Mulai dari hal baik hingga hal buruk, mulai dari yang murah hingga yang mahal, mulai dari yang nyeni hingga yang logis, semuanya ada di kota dengan lebih dari 300.000 mahasiswa ini. Jika memutuskan bekerja di sini, harus siap. Yogyakarta tak seperti Semarang, Gresik, dan Sidoarjo yang memang kota industri. Di sini UMR-nya kecil. Tapi, UMR yang kecil itu kadang tertutup oleh tawa-tawa renyah di angkringan, teriakan-teriakan orang-orang di burjo saat nonton bola karena di kosnya tidak punya TV. Kecilnya UMR itu ditutupi oleh kenyamanan.
Membuat janji bertemu dengan teman yang jaraknya 20 kilometer bukan masalah di Jogja. Semacet-macetnya Jogja, 20 kilometer tidak akan memakan waktu 1 jam. Punya uang 50 ribu rupiah akan sangat riskan saat kita harus mengajak cewek makan di Surabaya, Semarang, atau Jakarta. Tapi, di sini masih banyak tempat yang murah dan enak. Selain itu tempatnya pun sangat bisa untuk bercengkrama. Intinya, Jogja mampu membuat manusia hidup dengan wajar, tidak buru-buru seperti orang Jakarta, tidak marah-marah seperti orang Surabaya, tidak sering kepanasan seperti orang Semarang, tidak kurang hiburan seperti orang Pacitan. Jogja adalah kota yang dalam bahasa sederhananya bisa dibilang “waras”.
Di sini aku menemukan kedewasaan, jodoh, dan mungkin masa depan.
Di luar semua alasan di atas, salah satu alasan kenapa akhirnya aku begitu mencintai Jogja adalah karena aku menemukan banyak hal di sini. Aku menemukan kedewasaan di sini.

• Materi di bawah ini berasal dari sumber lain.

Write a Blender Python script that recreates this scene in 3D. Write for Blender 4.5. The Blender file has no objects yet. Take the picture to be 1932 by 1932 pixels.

Berangkat dari kota yang bahkan tak punya bioskop, aku sempat kaget dengan gemerlapnya Jogja. Aku sempat jadi orang udik yang gumunan.
Di kota ini aku merasa patah hati ditinggalkan pacar, menemukan yang salah, dan akhirnya menemukan jodoh. Kota ini adalah saksi perjalanan hidupku yang biasa saja ini. Aku mendapatkan banyak pengalaman di sini, baik itu baik maupun buruk. Yang jelas, kota ini adalah kota tercinta yang akan aku tinggali dalam waktu yang sangat lama, atau bahkan hingga tua. Lalu, apa yang jadi alasanmu masuk ke Jogja?